Children’s shoes line a windowsill at Edgewood, a San Francisco residential treatment facility for hard-to-place foster children and youth. Photo: Max Whittaker, Prime Collective
Roughly 7,600 years ago, researchers say, the Mediterranean Sea rose and spilled through the Bosphorus, flooding the Black Sea.
There are different theories about the speed of that flooding, with some experts pointing to geological evidence suggesting it was a catastrophic event that flooded 60,000 square miles of dry land in short order. Others say that the deluge took years, maybe even generations. Some have suggested that this event was the inspiration for the flood story of the Old Testament.
It may seem dramatic to evoke the flood when discussing child welfare, but something unstoppable and life altering has been inundating the field – and will continue to do so. And much like the “Black Sea Deluge” experts who suggest that the flooding of the hitherto fresh water lake took generations, I suggest that this change in child welfare has already started, is inevitable and is accelerating. Like those ancient peoples at the shore’s edge, the field will have to adapt.
The “sea change” I am pointing to is the field’s move away from the institutional care of children – whether in group homes or other congregate-care facilities – towards an ever-increasing reliance on relatives or non-relative foster parents.
The Imprint’s role is to tackle exactly this type of issue, so starting today, we launch our “Where Do We Go From Here?” reporting series, which will run into June, and take on key issues in successfully recruiting and retaining quality foster parents and relative caregivers.

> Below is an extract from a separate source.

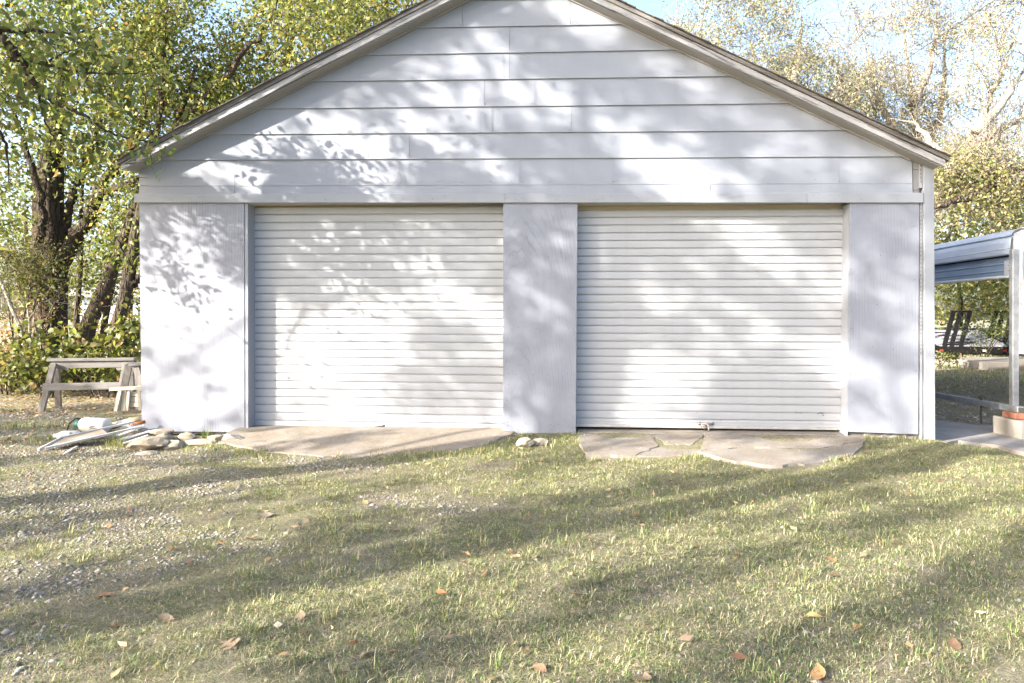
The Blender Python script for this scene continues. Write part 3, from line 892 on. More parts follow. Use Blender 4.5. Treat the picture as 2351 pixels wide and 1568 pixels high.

Proposed federal legislation – like a recent law passed in California – would limit the system’s reliance on group homes and other congregate-care facilities.
This will force child-welfare systems, which have historically struggled with recruitment, to find homes for a larger and ostensibly more needy swath of children, begging the question: Where do we go from here?
I am very pleased that this series will delve into the myriad issues child welfare administrations face in placing children, and bright spots in both the public and private sectors that promise to help the system manage this change.
We will release stories examining how:
- A Colorado-based consortium of churches is finding permanent homes for foster youth, and taking their model nationwide.
- Los Angeles County is grappling with finding Native American foster homes for the largest population of urban Indians in the nation.
- One Pennsylvania county has successfully placed thousands of children with relatives, freeing up space in traditional non-relative foster homes and driving group home rates down.
- California and other states are using missed funding streams to train and recruit foster parents to care for children and youth with severe emotional and physical problems.
- Technological advances are helping match foster parents and children in Florida.
- A New Jersey non-profit is using data from strangers who “grant wishes” to foster youth to recruit foster parents.
- One single foster mother navigates teaching and raising a 2-year-old.
- A mosque in Detroit is recruiting foster parents.
We hope that this coverage will help the field adapt to the sea change on the horizon.
On May 11, we start it all with a Congressional Briefing produced alongside the Senate Caucus on Foster Youth and the Congressional Coalition on Adoption Institute. At that Washington, D.C. event we will share the first of our stories on faith-based recruitment and the Pittsburgh metropolitan area’s success finding relatives to take in kin.